There are a number of things that I would change, given more time (and indeed I hope to find the time and resources to keep developing this software even after submitting this project). The high-level design of the client-server protocol would be completely different, and would implement a real protocol which I started developing but did not have time to complete. The final set of client-server programs would be fully capable of handling many connections at once, and sending the same pictures to each connection. Above all, however, the picture would be passed through the socket connection from the server, decoded manually in the client and displayed bit-blitted on the screen - the current implementation is rather ugly. My final design for a client-server program would look something like this:

It relies on a simple protocol I developed, called QCP/JIP (Quickcam Control Protocol/Jpeg Transmission Protocol), which is supposed to function in the following manner: Client                        Server

(opens connection)               ++ CAM SERVER Vx.xx READY
SEND                  ++ OK PICTURE SIZE xxxxx
        (or, if command invalid)       ++ ERR INVALID COMMAND
SIZE xxxxx OK              ++ DATA
        (or, if SEND not sent yet)     ++ ERR SIZE BEFORE SEND

               (data is transferred here)

                              ++ ENDDATA
OK RECEIVED xxxxx BYTES                ++ CAM SERVER Vx.xx READY
        (or, if SIZE not sent yet)     ++ OK BEFORE SIZE

To set parameters, the client would use:

Client                        Server

PARAM xxxxx xxx                      ++ OK PARAM xxxxx NOW xxx
        (or, if xxxxx is invalid)      ++ ERR INVALID PARAM xxxxx
        (or, if xxx is invalid)               ++ ERR INVALID VALUE xxx
        (or, if command invalid)       ++ ERR INVALID COMMAND

Various security levels can also easily be added, for instance:

A client has to log in with a valid password in order to access the camera.
Open access to pictures, but a password is required to change parameters.
A password for some parameters (eg. contrast) but not for others (eg. zoom).
This high level design is what I started working towards, but unfortunately time began to run short, and I had to alter it rather drastically (practically no protocol, images being read via a URL object in order to call java's inbuilt JPEGImageDecoder object instead of manually decoding and displaying bit-blit, etc. etc.).

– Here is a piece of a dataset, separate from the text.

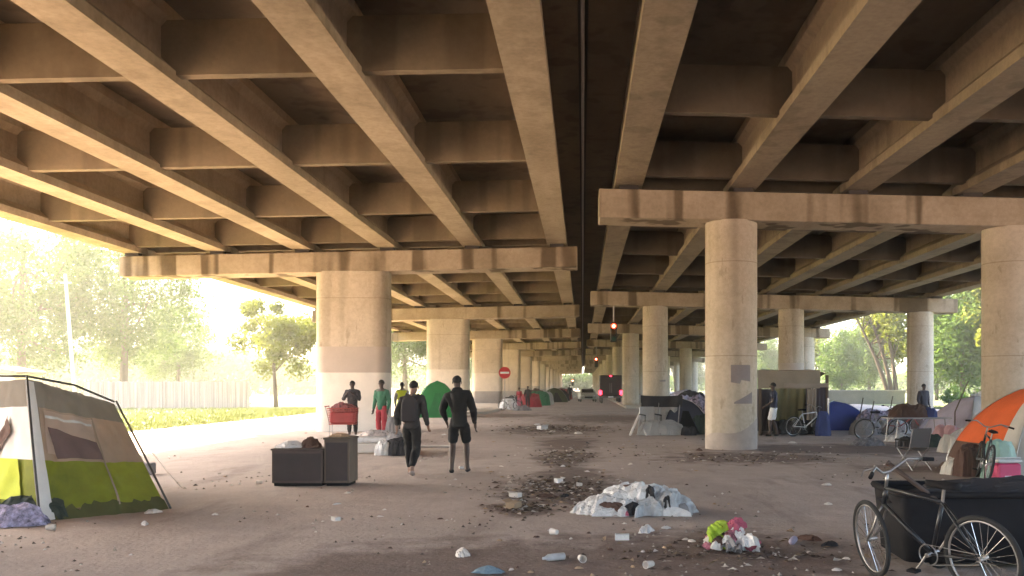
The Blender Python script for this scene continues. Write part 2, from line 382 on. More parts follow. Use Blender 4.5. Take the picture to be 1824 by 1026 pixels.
# ---------------------------------------------------------------- trees
def leaf_mat(name, c1, c2):
    m = mat(name, c1, .75, col2=c2, scale=.9, trans=.5, spec=.2, detail=3); return m
LM = [leaf_mat('leaf_bright', (.045, .095, .014), (.13, .20, .035)), leaf_mat('leaf_deep', (.035, .07, .018), (.09, .14, .035)), leaf_mat('leaf_yellow', (.10, .13, .012), (.24, .26, .03))]
BARK = mat('bark', (.10, .07, .05), .95, .3, 4, bump=.6, stretch=(1, 1, .2))
def crown_mesh(seed, H, rx, base, nl, leaf, clumps, ry=None):
    rnd = random.Random(seed); ry = ry or rx; vs = []; fs = []
    cl = []
    for _ in range(clumps):
        while True:
            p = Vector((rnd.uniform(-1, 1), rnd.uniform(-1, 1), rnd.uniform(-1, 1)))
            if .35 < p.length < 1: break
        k = .75 + .35 * noise.noise(p * 1.7 + Vector((seed, 0, 0)))
        cl.append((Vector((p.x * rx * k, p.y * ry * k, base + (H - base) * (.5 + .5 * p.z * k))), rnd.uniform(.10, .22) * (H - base) * .9))
    for _ in range(nl):
        c, r = rnd.choice(cl); d = Vector((rnd.gauss(0, 1), rnd.gauss(0, 1), rnd.gauss(0, .75))) ; d = d.normalized() * r * rnd.random() ** .45
        p = c + d; s_ = leaf * rnd.uniform(.5, 1.3)
        nrm = (d.normalized() + Vector((rnd.gauss(0, .6), rnd.gauss(0, .6), rnd.gauss(.3, .5)))).normalized(); u = nrm.orthogonal().normalized(); u.rotate(Matrix.Rotation(rnd.random() * 6.28, 3, nrm)); v = nrm.cross(u)
        o = len(vs); vs += [p - u * s_, p + v * s_ * .45 - nrm * s_ * .1, p + u * s_, p - v * s_ * .45 - nrm * s_ * .1]; fs.append((o, o + 1, o + 2, o + 3))
    me = bpy.data.meshes.new('crown'); me.from_pydata(vs, [], fs); me.update(); return me, cl
def tree(label, x, y, H, rx, seed, lm, base=None, nl=9000, leaf=.17, clumps=34, group=None, lean=(0, 0), name='leafy_tree', trunks=1, tr=.2):
    base = H * .22 if base is None else base
    t = thing(name, label, 'tree', (x, y, 0), random.Random(seed).random() * 0, group)
    me, cl = crown_mesh(seed, H, rx, base, nl, leaf, clumps); obj('crown', me, lm, t)
    rnd = random.Random(seed + 5); m = MB()
    for q in range(trunks):
        lx = lean[0] + (q - (trunks - 1) / 2) * 1.4; ly = lean[1]; x0 = (q - (trunks - 1) / 2) * .35
        pts = [Vector((x0 + lx * t_ ** 1.2 + .1 * sin(4 * t_ + seed), ly * t_, H * .72 * t_)) for t_ in [i / 7 for i in range(8)]]
        pts[0].z = -.1
        m.tube(pts, [tr * (1.15 - .9 * i / 7) for i in range(8)], 8)
        for c, r in rnd.sample(cl, min(9, len(cl))):
            s_ = pts[rnd.randint(3, 6)]; mid = (s_ + c) / 2 + Vector((rnd.uniform(-.3, .3), rnd.uniform(-.3, .3), -.2)); m.tube([s_, mid, c], [tr * .38, tr * .25, tr * .08], 5)
    obj('trunk', m, BARK, t, smooth=True); return t
def dup_tree(src, label, x, y, rz, s_, group=None):
    c = copy_tree(src); c.location = (x, y, 0); c.rotation_euler = (0, 0, rz); c.scale = (s_,) * 3; c['label'] = label
    if group: c['group'] = group
    return c
GL = 'trees in the field left of the overpass'
t1 = tree('very tall broad leafy tree at the far left edge behind the grey cabin tent', XD(40, 68), 68, 17.5, 7.2, 3, LM[0], base=1.2, nl=26000, clumps=60, group=GL, tr=.35)
t2 = tree('tall leafy tree just right of the pale leaning utility pole', XD(222, 74), 74, 16.5, 6.6, 11, LM[0], base=1.0, nl=22000, clumps=52, group=GL, tr=.33)
t3 = tree('small yellowish tree on a clear trunk standing alone left of the first oblong pier', XD(490, 70), 70, 8.8, 4.3, 21, LM[2], base=2.3, nl=13000, clumps=38, group=GL, tr=.17)
dup_tree(t2, 'lower bushy tree over the right half of the board fence', XD(318, 92), 92, 1.3, .72, GL)
dup_tree(t1, 'big rounded tree farthest left, mostly cut off by the picture edge', -52, 72, 2.2, .95, GL)
dup_tree(t1, 'deep green tree seen between the first and second oblong piers', XD(722, 112), 112, .8, .95, GL)
dup_tree(t2, 'tree partly hidden by the first oblong pier, beyond the field', XD(640, 125), 125, 2.0, .9, GL)
dup_tree(t2, 'far tree just visible right of the second oblong pier', XD(842, 170), 170, 2.9, .9, GL)
dup_tree(t1, 'farthest tree left of the overpass, behind the third oblong pier', XD(885, 235), 235, 2.9, .9, GL)
GR = 'trees along the verge right of the overpass'
r1 = tree('slender leaning tree with bare forked dark trunks left of the third round column', XD(1592, 92), 92, 14.5, 5.2, 31, LM[2], base=4.0, nl=9500, clumps=34, group=GR, lean=(-3.0, 0), trunks=3, tr=.24, leaf=.26)
r2 = tree('dense bright green tree between the third round column and the near right column', XD(1716, 78), 78, 13.5, 3.7, 41, LM[0], base=.8, nl=15000, clumps=44, group=GR, tr=.24, leaf=.24)
dup_tree(r2, 'light green tree just right of the tarpaulin shelter', XD(1500, 118), 118, 1.1, .75, GR)
dup_tree(r2, 'far dense tree between the leaning trunks and the light green tree', XD(1548, 125), 125, 2.1, .95, GR)
dup_tree(r2, 'far dense tree directly right of the third round column', XD(1668, 104), 104, 3.4, .9, GR)
dup_tree(r2, 'green tree at the left edge of the near right column', XD(1752, 96), 96, 4.4, 1.1, GR)
dup_tree(r1, 'yellow green tree behind the second round column, above the shelter', XD(1446, 135), 135, 2.0, .8, GR)
dup_tree(r2, 'leafy tree seen just right of the nearest round column', XD(1368, 165), 165, 2.6, .9, GR)
dup_tree(r2, 'sunlit tree in the gap left of the nearest round column', XD(1236, 260), 260, .4, 1.2, GR)
dup_tree(r1, 'yellowish tree at the left end of the gap beside the nearest round column', XD(1206, 290), 290, .9, 1.3, GR)
dup_tree(r1, 'tall tree at the far right behind the orange tent and the cut off column', XD(1800, 74), 74, 2.9, .9, GR)
# far-off wood closing the horizon
def wood(name, pts, H, seed, lm, n_):
    rnd = random.Random(seed); vs = []; fs = []
    for _ in range(n_):
        k = rnd.random() * (len(pts) - 1); i = int(k); f = k - i
        p = Vector((pts[i][0] * (1 - f) + pts[i + 1][0] * f, pts[i][1] * (1 - f) + pts[i + 1][1] * f, 0)); hh = H * (.72 + .35 * noise.noise(p * .06) + .15 * noise.noise(p * .3))
        p += Vector((rnd.gauss(0, 2.5), rnd.gauss(0, 2.5), hh * rnd.random() ** .7)); s_ = rnd.uniform(.3, .8)
        nrm = Vector((rnd.gauss(0, 1), rnd.gauss(-.5, 1), rnd.gauss(.3, 1))).normalized(); u = nrm.orthogonal().normalized(); v = nrm.cross(u); o = len(vs)
        vs += [p - u * s_, p + v * s_ * .6, p + u * s_, p - v * s_ * .6]; fs.append((o, o + 1, o + 2, o + 3))
    me = bpy.data.meshes.new(name); me.from_pydata(vs, [], fs); me.update(); return tag(obj(name, me, lm), kind='stuff')
tag(wood('distant_wood', [(-95, 60), (-90, 110), (-60, 150), (-45, 240), (-30, 330)], 9, 5, LM[0], 34000), 'pale wood closing the field beyond the board fence', 'wood')
tag(wood('distant_wood', [(110, 60), (95, 120), (80, 190), (60, 260), (30, 340)], 6, 6, LM[0], 26000), 'wood closing the view beyond the round columns on the right', 'wood')
tag(wood('distant_wood', [(-30, 345), (0, 352), (30, 345)], 9, 8, LM[1], 9000), 'dark wood at the far end of the lane under the overpasses', 'wood')
# ---------------------------------------------------------------- field: fence, pole, shed, walls
def board_fence(name, label, x0, x1, y0, y1, h, m, bw=.16):
    t = thing(name, label, 'fence', (x0, y0, 0)); L = sqrt((x1 - x0) ** 2 + (y1 - y0) ** 2); t.rotation_euler = (0, 0, math.atan2(y1 - y0, x1 - x0))
    rnd = random.Random(4); b = MB(); n_ = int(L / bw)
    for i in range(n_): b.cbox((i * bw + bw / 2, rnd.uniform(-.008, .008), h / 2 + rnd.uniform(-.03, .03)), (bw - .012, .025, h))
    obj('board_panel', b, m, t); b = MB()
    for z in (.35, h - .35): b.box(0, L, .02, .07, z - .045, z + .045)
    obj('rail', b, m, t)
    for i in range(int(L / 2.5) + 1): b = MB(); b.box(i * 2.5 - .05, i * 2.5 + .05, .075, .17, -.1, h + .05); obj('post', b, m, t)
    return t
fm = mat('weathered_boards', (.22, .17, .15), .9, .2, 2.2, stretch=(2.2, 3, .05), col2=(.48, .41, .36))
board_fence('board_fence', 'pale weathered fence of upright boards across the sunlit field', XD(150, 66), XD(447, 66), 66, 66, 2.0, fm)
t = thing('utility_pole', 'thin pale leaning utility pole in front of the trees at left', 'pole', (XD(136, 58), 58, 0))
m = MB(); m.tube([(0, 0, -.2), (XD(116, 58) - XD(136, 58), 0, ZD(488, 58))], [.14, .10], 10); obj('pole', m, mat('pole_wood', (.55, .48, .38), .9, .1, 3), t, smooth='auto')
m = MB(); zz = ZD(505, 58); m.box(-1.0, -.3, -.12, -.02, zz, zz + .1); obj('crossarm', m, MATS['pole_wood'], t)
def shed(label, x, y, w_, d_, h, col, rz=0, roofc=(.3, .27, .25)):
    t = thing('shed', label, 'shed', (x, y, 0), rz); m = MB(); m.box(-w_ / 2, w_ / 2, -d_ / 2, d_ / 2, -.1, h); obj('wall', m, mat(label[:14], col, .85, .1, 2), t, bevel=.02)
    m = MB(); m.loft([[(-w_ / 2 - .15, y_, h + .003), (w_ / 2 + .15, y_, h + .003), (w_ / 2 + .15, y_, h + .12), (0, y_, h + w_ * .16), (-w_ / 2 - .15, y_, h + .12)] for y_ in (-d_ / 2 - .15, d_ / 2 + .15)]); obj('roof', m, mat('shed_roof', roofc, .8), t)
    m = MB(); m.box(-.45, .45, -d_ / 2 - .03, -d_ / 2 - .004, 0, min(2, h * .85)); d = obj('door', m, mat('shed_door', (.3, .26, .24), .7), t)
    m = MB(); m.box(.3, .36, -d_ / 2 - .07, -d_ / 2 - .034, .95, 1.1); obj('handle', m, mat('dark_metal', (.05, .05, .05), .4, metal=.8), d)
    return t
shed('small whitish shed beyond the grey cabin tent at the left edge', XD(5, 40), 40, 2.2, 2.4, 2.2, (.72, .68, .68), .1)
t = thing('low_wall', 'long pale low wall beyond the blue tent on the right', 'wall', (0, 0, 0)); x0, x1 = XD(1470, 82), XD(1612, 82)
m = MB(); m.box(x0, x1, 82, 82.3, -.1, 1.2); obj('wall', m, mat('buff_block', (.22, .19, .13), .9, .1, 2), t); m = MB(); m.box(x0 - .05, x1 + .05, 81.95, 82.35, 1.203, 1.3); obj('coping', m, mat('coping', (.3, .26, .2)), t)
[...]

The handling of more than one connection could also be much improved - at the moment, if there is more than one connection, the speed of each is slowed down by the other, and if there are two connections from the same host they distort each-other's pictures. This could probably be done by synchronising the children spawned by the server software so that they all draw on the same image, but this would only be possible once the image is sent directly via the socket connection, and not via a seperate URL. It would also have been interesting to have experimented with more advanced image compression techniques. Although 230k - 8k is extremely impressive (even for jpeg), had time allowed I would have liked to implement the idea of a kind of abbrieviated jpeg datastream. A normal jpeg file contains several hundred bytes worth of quantization and Huffman tables; these can be omitted when sending a number of images where the tables are identical, saving this overhead from being repeated image after image after image. How far this would be possible in this situation is something I did not have time to explore, and it is not often done in a networked situation, because of the existance of mpeg video streams - this is also something I would like to explore. The facility provided by libjpeg for source and destination managers would also have provided a great improvement in the client, both in speed and general logical structure. By embedding the C libjpeg routines directly in the perl server, I could make the source manager take its input directly from a read() of the camera, and the destination manager send the compressed data directly to a socket. This would be far tidier than the current implementation, and of course far faster than calling an external C program to access the camera, compress the image and write the data to a file.